In the Doghouse

Taco Bell Moves to Rebrand with...Alcoholic Slushies

August 12, 2015

pink and blue for two
A new Taco Bell location in Chicago has confirmed that it will serve beer, wine, and frozen mixed alcoholic drinks, and branches in other cities such as San Francisco are following suit. Taco Bell is not the first food chain to experiment with alcohol service; Sonic, Burger King, Chipotle, Shake Shack, and Starbucks have too. Alcohol sales may not seem like much of a stretch for fast food chains when compared to convenience stores, often found in close vicinity and selling similar types of products: inexpensive, nutritionally-deficient, high-fat and high-calorie junk food accompanied by sugary, flavored, colored, icy beverages. Unlike a convenience store slushie, however, Taco Bell's frozen drink may also include wine, vodka, or tequila.

A subsidiary of YUM Brands along with Kentucky Fried Chicken and Pizza Hut, Taco Bell explicitly promotes itself to youth, college students, and Millennials (the youngest of whom start at age 18).
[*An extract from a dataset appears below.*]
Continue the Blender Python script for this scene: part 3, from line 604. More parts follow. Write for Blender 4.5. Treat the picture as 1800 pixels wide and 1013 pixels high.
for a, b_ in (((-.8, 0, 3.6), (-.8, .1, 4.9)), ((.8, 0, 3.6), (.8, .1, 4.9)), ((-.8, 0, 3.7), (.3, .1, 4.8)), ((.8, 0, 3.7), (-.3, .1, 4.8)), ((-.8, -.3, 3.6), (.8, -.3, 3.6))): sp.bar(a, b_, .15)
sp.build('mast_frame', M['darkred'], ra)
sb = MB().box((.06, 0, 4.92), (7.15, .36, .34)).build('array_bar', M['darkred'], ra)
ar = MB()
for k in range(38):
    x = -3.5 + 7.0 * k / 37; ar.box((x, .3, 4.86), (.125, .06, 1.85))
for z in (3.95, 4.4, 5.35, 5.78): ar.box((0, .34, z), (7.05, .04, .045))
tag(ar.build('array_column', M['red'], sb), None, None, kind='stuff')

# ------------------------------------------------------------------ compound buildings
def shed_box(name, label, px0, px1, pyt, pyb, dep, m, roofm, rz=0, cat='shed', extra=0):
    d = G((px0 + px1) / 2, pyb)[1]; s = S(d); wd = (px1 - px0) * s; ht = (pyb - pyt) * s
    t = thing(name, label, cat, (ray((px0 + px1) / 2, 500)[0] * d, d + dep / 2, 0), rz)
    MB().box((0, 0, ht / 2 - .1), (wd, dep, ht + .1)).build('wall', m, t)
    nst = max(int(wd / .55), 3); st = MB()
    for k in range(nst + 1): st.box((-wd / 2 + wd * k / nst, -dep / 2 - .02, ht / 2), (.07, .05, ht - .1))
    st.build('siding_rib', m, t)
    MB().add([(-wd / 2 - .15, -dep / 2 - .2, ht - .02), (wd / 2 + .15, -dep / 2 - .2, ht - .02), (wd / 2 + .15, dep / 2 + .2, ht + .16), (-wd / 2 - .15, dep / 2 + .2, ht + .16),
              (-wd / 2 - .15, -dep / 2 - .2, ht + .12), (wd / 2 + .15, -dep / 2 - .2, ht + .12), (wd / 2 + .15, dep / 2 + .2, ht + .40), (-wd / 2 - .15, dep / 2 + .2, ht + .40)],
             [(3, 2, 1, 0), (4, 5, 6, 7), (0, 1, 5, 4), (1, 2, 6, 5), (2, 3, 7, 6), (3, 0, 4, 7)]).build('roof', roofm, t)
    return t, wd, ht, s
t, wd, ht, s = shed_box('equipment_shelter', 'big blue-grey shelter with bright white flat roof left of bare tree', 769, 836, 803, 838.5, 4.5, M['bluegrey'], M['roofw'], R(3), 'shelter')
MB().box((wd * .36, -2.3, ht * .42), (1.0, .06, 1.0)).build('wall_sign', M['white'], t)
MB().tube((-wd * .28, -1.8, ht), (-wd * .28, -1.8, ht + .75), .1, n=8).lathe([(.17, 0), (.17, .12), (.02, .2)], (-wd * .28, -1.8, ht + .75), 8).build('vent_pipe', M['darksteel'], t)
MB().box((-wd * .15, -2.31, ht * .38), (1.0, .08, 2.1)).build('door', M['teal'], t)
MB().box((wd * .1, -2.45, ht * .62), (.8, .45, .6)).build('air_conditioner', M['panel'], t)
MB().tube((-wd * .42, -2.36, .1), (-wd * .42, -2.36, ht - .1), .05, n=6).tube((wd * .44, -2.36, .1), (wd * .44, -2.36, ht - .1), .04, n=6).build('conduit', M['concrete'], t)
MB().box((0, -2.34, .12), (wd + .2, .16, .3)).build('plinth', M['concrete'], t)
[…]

Chicago neighbors have expressed concerns that include increased underage access and open containers resulting from this alcohol-soaked brand expansion. In response, the company agreed to hire a security guard on weekend nights – basically a slap in the face of valid concerns of expanded alcohol outlet density and the alcohol-related harm that follows.
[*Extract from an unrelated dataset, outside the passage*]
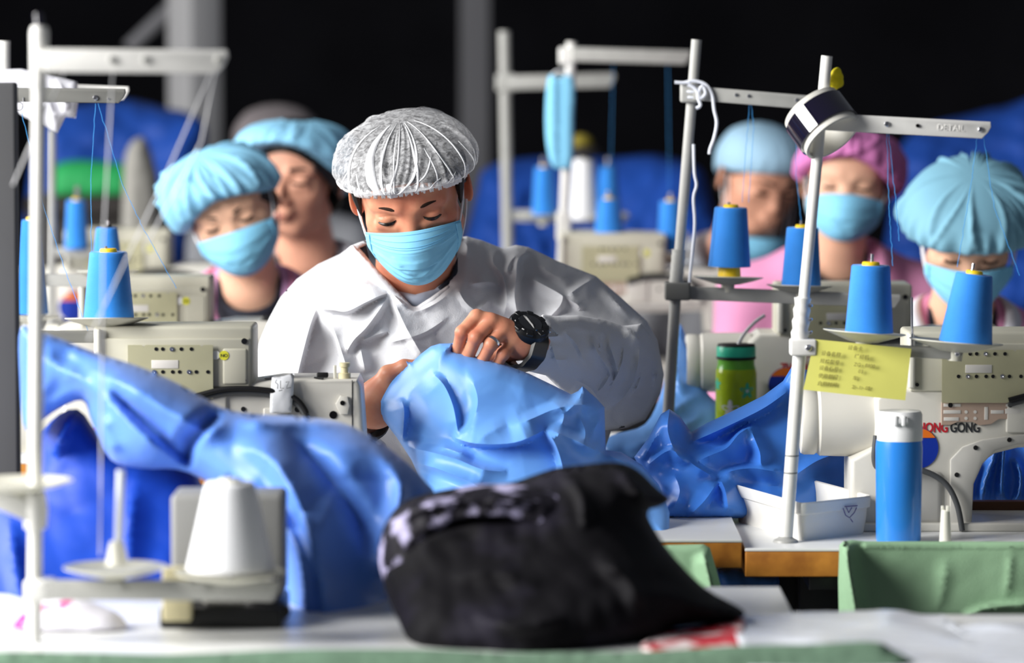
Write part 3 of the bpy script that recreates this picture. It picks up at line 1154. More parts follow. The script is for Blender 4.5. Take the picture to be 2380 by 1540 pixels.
# yellow card
cd = thing('info_card', 'yellow printed machine card hanging from the right thread stand', 'card', P(1990, 930, D3 - 0.01))
q = [P(1893, 788, D3 - 0.016), P(2118, 810, D3 - 0.016), P(2104, 930, D3 - 0.019), P(1867, 905, D3 - 0.019)]
cb = MB()
NX, NY = 14, 8
for s_ in (0, 1):
    V, Fc = [], []
    for j in range(NY + 1):
        for i in range(NX + 1):
            u, v = i / NX, j / NY
            p = q[0].lerp(q[1], u).lerp(q[3].lerp(q[2], u), v)
            p = p + Vector((0, -0.003 * math.sin(u * math.pi) * v + 0.0006 * s_, 0))
            V.append(p)
    for j in range(NY):
        for i in range(NX):
            a = j * (NX + 1) + i
            Fc.append((a, a + 1, a + NX + 2, a + NX + 1))
    cb.add(V, Fc)
cb.build('card_sheet', 'paper_yellow', cd)
ux = (q[1] - q[0]).normalized()
uz = (q[0] - q[3]).normalized()
uy = ux.cross(uz).normalized()


def card_text(s, px, py, size):
    M = Matrix((ux, uz, -uy)).transposed().to_4x4()
    p = P(px, py, D3 - 0.0225)
    link('print', text_mesh(s, size * S(D3) * 1.15, Matrix.Translation(p) @ M, 0.0001, 0.00008), 'ink_faint', cd)


for (s, px, py, sz) in (('设备卡', 1970, 811, 10), ('设备名称', 1908, 824, 10), ('缝纫机', 1985, 831, 10), ('规格型号', 1905, 842, 10), ('ZG - 8800', 1984, 850, 10),
                        ('设备编号', 1903, 858, 10), ('03', 1994, 866, 10), ('使用部门', 1901, 876, 10), ('车', 1981, 882, 10), ('启用时间', 1899, 894, 10), ('2 - 1 - 02', 1979, 902, 10)):
    card_text(s, px, py, sz)

# ---------------- second stand of the right column, with knotted white string
D4 = 6.36
s4 = thing('thread_stand', 'slanting grey thread stand with white string knotted round its clamp', 'thread stand', (P(1548, 1000, D4).x, D4, ZT), group='thread stands')
MB().tube([(P(1546, 1090, D4).x, D4, ZT), P(1570, 690, D4)], 0.0092, 18).build('pole', 'pole_grey', s4)
MB().tube([P(1568, 720, D4), P(1619, 92, D4)], 0.0082, 18).build('upper_pole', 'pole_grey', s4)
MB().lathe([(0.009, 0), (0.018, 0), (0.016, 0.004), (0.009, 0.006)], Matrix.Translation((P(1546, 1090, D4).x, D4, ZT)), 20).build('base_flange', 'pole_grey', s4)
wrp = [P(1571 + 7 * k / 9, 660 - 80 * k / 9, D4) for k in range(10)]
MB().tube(wrp, [0.0105 + 0.0009 * (k % 2) for k in range(10)], 18).build('tape_wrap', 'pole_grey', s4)
MB().box(P(1603, 216, D4 - 0.004), (0.030, 0.03, 0.030), 0.004).build('arm_clamp', 'pole_grey', s4)
arm_mb(P(1612, 216, D4 - 0.016), P(1900, 240, D4 - 0.016), 0.022, 0.012, 0.4).build('top_arm', 'pole_grey', s4)
for px in (1711, 1740, 1852):
    screw(s4, P(px, 212 + (px - 1612) * 0.085, D4 - 0.023), 0.0028)
MB().box(P(1574, 676, D4 - 0.004), (0.040, 0.034, 0.028), 0.003).build('bracket_clamp', 'arm_dark', s4)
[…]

Residents are rightfully concerned about alcohol on the menu of a franchise with low prices, long hours, and high underage foot traffic, and do not want the resulting consequences of this potential influx of alcohol to affect their neighborhood. San Francisco residents have been outspoken as well, with 200 residents signing a petition against the new Taco Bell, and more than 240 residents sending official protest forms to the California Department of Alcoholic Beverage Control (ABC).

Taco Bell aims to rebrand itself as unique, authentic, healthier, and more upscale. College age and young adult customers prefer places that are less cookie cutter and more authentic. The addition of alcohol to the Taco Bell menu increases the chain’s level of perceived authenticity, just as the lower-calorie menu items encourage the false perception of Taco Bell as a healthy choice. But adding alcoholic beverages to the menu cancels out any improvement from a few different (and unpopular) food choices. (By the way, Taco Bell: alcohol has calories and no nutrients, too.)
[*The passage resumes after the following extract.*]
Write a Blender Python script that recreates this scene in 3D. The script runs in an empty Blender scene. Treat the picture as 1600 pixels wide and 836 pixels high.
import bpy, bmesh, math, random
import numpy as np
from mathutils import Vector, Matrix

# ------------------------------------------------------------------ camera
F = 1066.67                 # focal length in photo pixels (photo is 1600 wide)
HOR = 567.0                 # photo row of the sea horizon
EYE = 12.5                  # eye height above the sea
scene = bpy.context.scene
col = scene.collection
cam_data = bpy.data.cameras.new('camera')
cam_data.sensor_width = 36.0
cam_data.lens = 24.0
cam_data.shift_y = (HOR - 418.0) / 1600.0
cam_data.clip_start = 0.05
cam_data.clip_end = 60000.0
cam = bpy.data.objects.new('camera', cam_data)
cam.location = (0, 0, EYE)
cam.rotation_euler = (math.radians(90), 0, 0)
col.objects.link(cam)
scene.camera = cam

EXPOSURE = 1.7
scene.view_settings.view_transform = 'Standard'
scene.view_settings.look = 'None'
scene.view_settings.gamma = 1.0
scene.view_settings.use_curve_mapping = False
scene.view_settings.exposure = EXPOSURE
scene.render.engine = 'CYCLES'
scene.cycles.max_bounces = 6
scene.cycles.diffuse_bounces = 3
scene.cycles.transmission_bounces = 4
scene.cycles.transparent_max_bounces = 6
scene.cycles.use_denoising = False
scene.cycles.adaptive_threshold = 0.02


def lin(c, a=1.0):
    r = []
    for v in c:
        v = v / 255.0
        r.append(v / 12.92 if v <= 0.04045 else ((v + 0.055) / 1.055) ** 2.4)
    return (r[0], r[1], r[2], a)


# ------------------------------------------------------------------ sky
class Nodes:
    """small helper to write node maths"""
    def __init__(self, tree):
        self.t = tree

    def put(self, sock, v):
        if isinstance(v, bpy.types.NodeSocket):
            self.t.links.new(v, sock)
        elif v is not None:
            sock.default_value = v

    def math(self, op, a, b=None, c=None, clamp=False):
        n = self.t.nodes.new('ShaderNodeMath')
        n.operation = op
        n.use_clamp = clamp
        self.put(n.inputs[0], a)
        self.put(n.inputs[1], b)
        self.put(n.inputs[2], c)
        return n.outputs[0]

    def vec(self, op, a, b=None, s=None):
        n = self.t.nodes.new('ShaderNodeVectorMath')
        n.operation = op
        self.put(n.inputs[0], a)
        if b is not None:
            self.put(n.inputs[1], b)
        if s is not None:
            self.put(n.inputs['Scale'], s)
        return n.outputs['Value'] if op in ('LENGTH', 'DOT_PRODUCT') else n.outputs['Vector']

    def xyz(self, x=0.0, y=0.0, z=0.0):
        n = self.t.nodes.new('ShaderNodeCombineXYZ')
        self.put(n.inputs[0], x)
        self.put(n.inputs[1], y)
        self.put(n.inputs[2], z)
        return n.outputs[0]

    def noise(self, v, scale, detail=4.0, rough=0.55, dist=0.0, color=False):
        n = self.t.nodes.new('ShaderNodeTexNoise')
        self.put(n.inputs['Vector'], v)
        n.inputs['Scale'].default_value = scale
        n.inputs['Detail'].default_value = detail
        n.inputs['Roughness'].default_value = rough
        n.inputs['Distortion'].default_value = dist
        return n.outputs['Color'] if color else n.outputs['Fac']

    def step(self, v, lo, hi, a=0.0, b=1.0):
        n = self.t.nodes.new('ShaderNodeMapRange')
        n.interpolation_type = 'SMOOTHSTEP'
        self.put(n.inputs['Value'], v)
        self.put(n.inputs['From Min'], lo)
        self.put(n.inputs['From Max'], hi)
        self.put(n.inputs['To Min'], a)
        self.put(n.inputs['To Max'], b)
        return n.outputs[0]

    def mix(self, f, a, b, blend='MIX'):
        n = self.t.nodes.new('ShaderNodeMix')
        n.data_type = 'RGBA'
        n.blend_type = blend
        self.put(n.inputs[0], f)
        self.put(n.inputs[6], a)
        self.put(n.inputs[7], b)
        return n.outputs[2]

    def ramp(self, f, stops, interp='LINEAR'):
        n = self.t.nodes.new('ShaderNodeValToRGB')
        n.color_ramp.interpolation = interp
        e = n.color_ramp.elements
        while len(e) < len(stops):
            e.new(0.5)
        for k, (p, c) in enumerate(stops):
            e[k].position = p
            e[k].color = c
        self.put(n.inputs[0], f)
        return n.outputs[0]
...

Taco Bell hopes its alcohol marketing ploy will bring in significant revenue, and additional fast food brands will come on board to do the same. The outcome? A steep and dangerous increase in alcohol outlet density and alcohol-related harm - and a disturbing public health problem. Adding alcohol to the menu of a fast food giant directly counters the US Community Preventive Services Task Force recommendations to prevent excess alcohol consumption and harm to individuals and communities.

With more than 5,800 locations in the US, and a brand known for the ease with which someone can swing by to pick up an inexpensive taco or twelve, Taco Bell adding alcohol to its menu will spell success for attracting the youth demographic, and disaster for public health.